With this unified platform:

  • Finance teams can focus on budgets, forecasts, and allocations rather than reconciling multiple reports.
  • Engineering teams can monitor usage trends, detect anomalies, and make informed architectural decisions.
  • Executives gain a clear, consolidated overview of cloud spending and ROI across the organization.

All of this happens automatically—without the burden of maintaining SQL queries, LookML models, or custom data pipelines.

Holori transforms FinOps from a reactive reporting exercise into a proactive, continuous optimization process—bridging finance and engineering collaboration to keep cloud costs efficient and under control..

Conclusion

Looker and BigQuery billing exports are excellent starting points for organizations beginning their FinOps journey on Google Cloud.

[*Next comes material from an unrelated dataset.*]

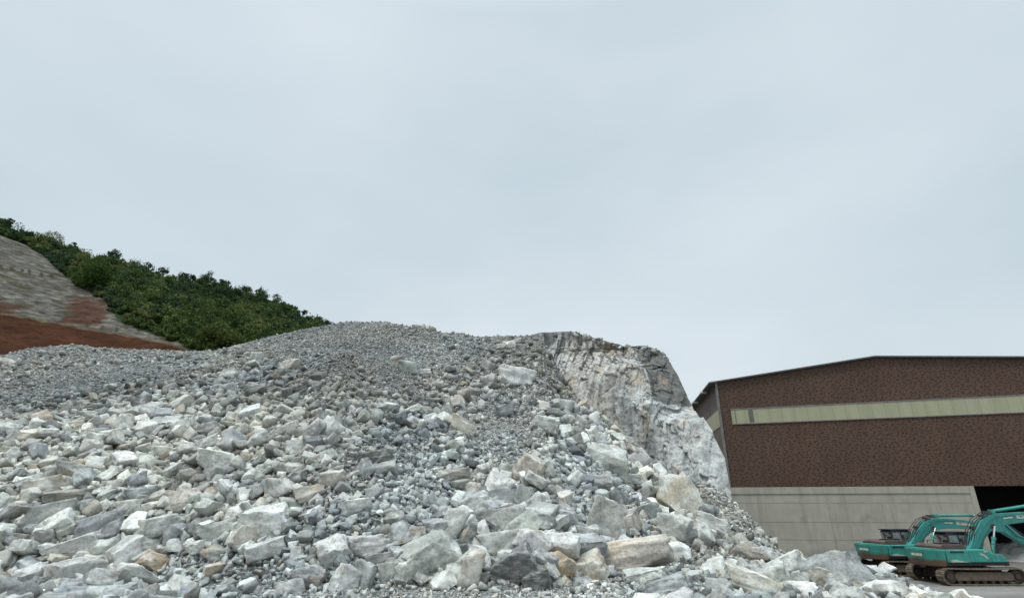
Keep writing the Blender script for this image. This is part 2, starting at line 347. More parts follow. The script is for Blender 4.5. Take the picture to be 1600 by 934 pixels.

They offer transparency and flexibility for teams comfortable with SQL.

However, as your cloud footprint expands across multiple providers, projects, and services, Looker’s limitations in automation, multi-cloud coverage, and actionability become apparent.

Platforms like Holori take FinOps to the next level—combining unified visibility, actionable insights, and automation across all your clouds.

Looker shows your spend.
Holori helps you control it.

custom cloud cost dashboard

Frequently Asked Questions (FAQ)

Is Looker free for FinOps?
Looker Studio is free, but BigQuery queries incur costs based on data scanned. Maintaining dashboards also consumes internal engineering time.

Can Looker handle AWS or Azure billing data?
Not natively. Integration requires complex manual pipelines and schema mapping.

How often does Looker data refresh?
By default, dashboards update daily or on-demand. Real-time updates require scheduled queries and can increase BigQuery costs.

What’s the main limitation of Looker for FinOps?
It provides visibility, but not optimization or automation. You see costs, but can’t act on them.

Is Looker sufficient for FinOps?
For small, GCP-only teams—yes. For growing, multi-cloud organizations—it quickly becomes maintenance-heavy and limited in scope.